-- begin DATA --

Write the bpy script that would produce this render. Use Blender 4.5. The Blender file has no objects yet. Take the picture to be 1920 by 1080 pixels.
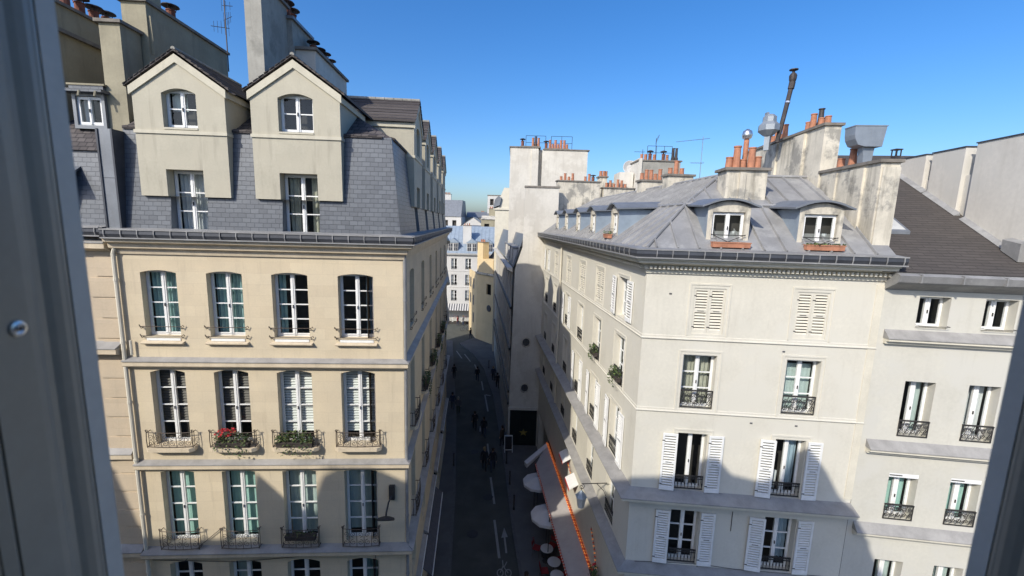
import bpy, math, random
from mathutils import Matrix, Vector
R_ = math.radians
random.seed(11)
sc = bpy.context.scene
COL = sc.collection

# ------------------------------------------------------------------ camera, sky, sun, exposure
CAM_H = 18.0
PITCH, ROLL, FOC = 0.150708, 0.027963, 801.36
cp, sp, cr, sr = math.cos(PITCH), math.sin(PITCH), math.cos(ROLL), math.sin(ROLL)
right = Vector((1, 0, 0)); down = Vector((0, -sp, -cp)); fwd = Vector((0, cp, -sp))
cx = right*cr - down*sr; cy = right*sr + down*cr
cd = bpy.data.cameras.new('camera'); cam = bpy.data.objects.new('camera', cd); COL.objects.link(cam)
m = Matrix.Identity(4)
for i in range(3):
    m[i][0] = cx[i]; m[i][1] = -cy[i]; m[i][2] = -fwd[i]
m.translation = Vector((0, 0, CAM_H)); cam.matrix_world = m
cd.sensor_width = 36; cd.lens = FOC/1920*36; cd.clip_start = 0.03; cd.clip_end = 2000
cd.dof.use_dof = True; cd.dof.focus_distance = 16; cd.dof.aperture_fstop = 5.6
sc.camera = cam

SUN_AZ, SUN_EL = R_(37.3), R_(36.0)          # the way the light travels over the ground, and its height
w = bpy.data.worlds.new('World'); sc.world = w; w.use_nodes = True
nt = w.node_tree; nt.nodes.clear()
sky = nt.nodes.new('ShaderNodeTexSky'); sky.sky_type = 'NISHITA'; sky.sun_disc = False
sky.sun_elevation = SUN_EL; sky.sun_rotation = SUN_AZ+math.pi
sky.altitude = 0; sky.air_density = 1.0; sky.dust_density = 2.2; sky.ozone_density = 5.0
bg = nt.nodes.new('ShaderNodeBackground'); bg.inputs[1].default_value = 0.15
ow = nt.nodes.new('ShaderNodeOutputWorld')
hs = nt.nodes.new('ShaderNodeHueSaturation'); hs.inputs['Hue'].default_value = .505; hs.inputs['Saturation'].default_value = 1.27; hs.inputs['Value'].default_value = .95
nt.links.new(sky.outputs[0], hs.inputs['Color']); nt.links.new(hs.outputs[0], bg.inputs[0]); nt.links.new(bg.outputs[0], ow.inputs[0])
sd = bpy.data.lights.new('sun', 'SUN'); sd.energy = 3.15; sd.angle = R_(0.53); sd.color = (1, .935, .82)
so = bpy.data.objects.new('sun', sd); COL.objects.link(so)
tv = Vector((math.sin(SUN_AZ)*math.cos(SUN_EL), math.cos(SUN_AZ)*math.cos(SUN_EL), -math.sin(SUN_EL)))
so.rotation_euler = tv.to_track_quat('-Z', 'Y').to_euler(); so.location = (-30, -40, 60)
sc.view_settings.view_transform = 'Standard'; sc.view_settings.look = 'None'
sc.view_settings.exposure = 0.53; sc.view_settings.gamma = 1
sc.cycles.max_bounces = 10; sc.cycles.diffuse_bounces = 7; sc.cycles.transparent_max_bounces = 12
sc.cycles.caustics_reflective = False; sc.cycles.caustics_refractive = False

# ------------------------------------------------------------------ materials
MATS = {}
def nodes(name):
    mt = bpy.data.materials.new(name); mt.use_nodes = True
    n = mt.node_tree.nodes; n.clear(); return mt, n, mt.node_tree.links
def coords(n, l, scale=(1, 1, 1)):
    tc = n.new('ShaderNodeTexCoord'); mp = n.new('ShaderNodeMapping'); mp.inputs['Scale'].default_value = scale
    l.new(tc.outputs['Object'], mp.inputs[0]); return mp.outputs[0]
def noise(n, l, scale, sc3=(1, 1, 1), detail=5, rough=.6):
    t = n.new('ShaderNodeTexNoise'); t.inputs['Scale'].default_value = scale
    t.inputs['Detail'].default_value = detail; t.inputs['Roughness'].default_value = rough
    l.new(coords(n, l, sc3), t.inputs['Vector']); return t.outputs['Fac']
def ramp(n, l, src, p0, p1, c0=(0, 0, 0, 1), c1=(1, 1, 1, 1)):
    r = n.new('ShaderNodeValToRGB'); r.color_ramp.elements[0].position = p0; r.color_ramp.elements[1].position = p1
    r.color_ramp.elements[0].color = c0; r.color_ramp.elements[1].color = c1
    l.new(src, r.inputs[0]); return r.outputs[0]
def mixc(n, l, fac, a, b, mode='MIX'):
    x = n.new('ShaderNodeMix'); x.data_type = 'RGBA'; x.blend_type = mode
    for sock, v in ((x.inputs[0], fac), (x.inputs[6], a), (x.inputs[7], b)):
        if isinstance(v, (int, float)): sock.default_value = v
        elif isinstance(v, tuple): sock.default_value = v if len(v) == 4 else (*v, 1)
        else: l.new(v, sock)
    return x.outputs[2]
def finish(mt, n, l, col, rough=.85, metal=0, bump=None, bstr=.2, bdist=.02, spec=.3, emit=None):
    b = n.new('ShaderNodeBsdfPrincipled'); o = n.new('ShaderNodeOutputMaterial')
    if isinstance(col, tuple): b.inputs['Base Color'].default_value = (*col[:3], 1)
    else: l.new(col, b.inputs['Base Color'])
    b.inputs['Roughness'].default_value = rough; b.inputs['Metallic'].default_value = metal
    b.inputs['Specular IOR Level'].default_value = spec
    if bump is not None:
        bp = n.new('ShaderNodeBump'); bp.inputs['Strength'].default_value = bstr; bp.inputs['Distance'].default_value = bdist
        l.new(bump, bp.inputs['Height']); l.new(bp.outputs[0], b.inputs['Normal'])
    if emit:
        b.inputs['Emission Color'].default_value = (*emit[0], 1); b.inputs['Emission Strength'].default_value = emit[1]
    l.new(b.outputs[0], o.inputs[0]); MATS[mt.name] = mt; return mt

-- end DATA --

WHAT YOU ARE ASKED TO DO: Set down the material exactly, every line of it, except for the pictures.

EXERCISE ANSWER:
Write the bpy script that would produce this render. Use Blender 4.5. The Blender file has no objects yet. Take the picture to be 1920 by 1080 pixels.
import bpy, math, random
from mathutils import Matrix, Vector
R_ = math.radians
random.seed(11)
sc = bpy.context.scene
COL = sc.collection

# ------------------------------------------------------------------ camera, sky, sun, exposure
CAM_H = 18.0
PITCH, ROLL, FOC = 0.150708, 0.027963, 801.36
cp, sp, cr, sr = math.cos(PITCH), math.sin(PITCH), math.cos(ROLL), math.sin(ROLL)
right = Vector((1, 0, 0)); down = Vector((0, -sp, -cp)); fwd = Vector((0, cp, -sp))
cx = right*cr - down*sr; cy = right*sr + down*cr
cd = bpy.data.cameras.new('camera'); cam = bpy.data.objects.new('camera', cd); COL.objects.link(cam)
m = Matrix.Identity(4)
for i in range(3):
    m[i][0] = cx[i]; m[i][1] = -cy[i]; m[i][2] = -fwd[i]
m.translation = Vector((0, 0, CAM_H)); cam.matrix_world = m
cd.sensor_width = 36; cd.lens = FOC/1920*36; cd.clip_start = 0.03; cd.clip_end = 2000
cd.dof.use_dof = True; cd.dof.focus_distance = 16; cd.dof.aperture_fstop = 5.6
sc.camera = cam

SUN_AZ, SUN_EL = R_(37.3), R_(36.0)          # the way the light travels over the ground, and its height
w = bpy.data.worlds.new('World'); sc.world = w; w.use_nodes = True
nt = w.node_tree; nt.nodes.clear()
sky = nt.nodes.new('ShaderNodeTexSky'); sky.sky_type = 'NISHITA'; sky.sun_disc = False
sky.sun_elevation = SUN_EL; sky.sun_rotation = SUN_AZ+math.pi
sky.altitude = 0; sky.air_density = 1.0; sky.dust_density = 2.2; sky.ozone_density = 5.0
bg = nt.nodes.new('ShaderNodeBackground'); bg.inputs[1].default_value = 0.15
ow = nt.nodes.new('ShaderNodeOutputWorld')
hs = nt.nodes.new('ShaderNodeHueSaturation'); hs.inputs['Hue'].default_value = .505; hs.inputs['Saturation'].default_value = 1.27; hs.inputs['Value'].default_value = .95
nt.links.new(sky.outputs[0], hs.inputs['Color']); nt.links.new(hs.outputs[0], bg.inputs[0]); nt.links.new(bg.outputs[0], ow.inputs[0])
sd = bpy.data.lights.new('sun', 'SUN'); sd.energy = 3.15; sd.angle = R_(0.53); sd.color = (1, .935, .82)
so = bpy.data.objects.new('sun', sd); COL.objects.link(so)
tv = Vector((math.sin(SUN_AZ)*math.cos(SUN_EL), math.cos(SUN_AZ)*math.cos(SUN_EL), -math.sin(SUN_EL)))
so.rotation_euler = tv.to_track_quat('-Z', 'Y').to_euler(); so.location = (-30, -40, 60)
sc.view_settings.view_transform = 'Standard'; sc.view_settings.look = 'None'
sc.view_settings.exposure = 0.53; sc.view_settings.gamma = 1
sc.cycles.max_bounces = 10; sc.cycles.diffuse_bounces = 7; sc.cycles.transparent_max_bounces = 12
sc.cycles.caustics_reflective = False; sc.cycles.caustics_refractive = False

# ------------------------------------------------------------------ materials
MATS = {}
def nodes(name):
    mt = bpy.data.materials.new(name); mt.use_nodes = True
    n = mt.node_tree.nodes; n.clear(); return mt, n, mt.node_tree.links
def coords(n, l, scale=(1, 1, 1)):
    tc = n.new('ShaderNodeTexCoord'); mp = n.new('ShaderNodeMapping'); mp.inputs['Scale'].default_value = scale
    l.new(tc.outputs['Object'], mp.inputs[0]); return mp.outputs[0]
def noise(n, l, scale, sc3=(1, 1, 1), detail=5, rough=.6):
    t = n.new('ShaderNodeTexNoise'); t.inputs['Scale'].default_value = scale
    t.inputs['Detail'].default_value = detail; t.inputs['Roughness'].default_value = rough
    l.new(coords(n, l, sc3), t.inputs['Vector']); return t.outputs['Fac']
def ramp(n, l, src, p0, p1, c0=(0, 0, 0, 1), c1=(1, 1, 1, 1)):
    r = n.new('ShaderNodeValToRGB'); r.color_ramp.elements[0].position = p0; r.color_ramp.elements[1].position = p1
    r.color_ramp.elements[0].color = c0; r.color_ramp.elements[1].color = c1
    l.new(src, r.inputs[0]); return r.outputs[0]
def mixc(n, l, fac, a, b, mode='MIX'):
    x = n.new('ShaderNodeMix'); x.data_type = 'RGBA'; x.blend_type = mode
    for sock, v in ((x.inputs[0], fac), (x.inputs[6], a), (x.inputs[7], b)):
        if isinstance(v, (int, float)): sock.default_value = v
        elif isinstance(v, tuple): sock.default_value = v if len(v) == 4 else (*v, 1)
        else: l.new(v, sock)
    return x.outputs[2]
def finish(mt, n, l, col, rough=.85, metal=0, bump=None, bstr=.2, bdist=.02, spec=.3, emit=None):
    b = n.new('ShaderNodeBsdfPrincipled'); o = n.new('ShaderNodeOutputMaterial')
    if isinstance(col, tuple): b.inputs['Base Color'].default_value = (*col[:3], 1)
    else: l.new(col, b.inputs['Base Color'])
    b.inputs['Roughness'].default_value = rough; b.inputs['Metallic'].default_value = metal
    b.inputs['Specular IOR Level'].default_value = spec
    if bump is not None:
        bp = n.new('ShaderNodeBump'); bp.inputs['Strength'].default_value = bstr; bp.inputs['Distance'].default_value = bdist
        l.new(bump, bp.inputs['Height']); l.new(bp.outputs[0], b.inputs['Normal'])
    if emit:
        b.inputs['Emission Color'].default_value = (*emit[0], 1); b.inputs['Emission Strength'].default_value = emit[1]
    l.new(b.outputs[0], o.inputs[0]); MATS[mt.name] = mt; return mt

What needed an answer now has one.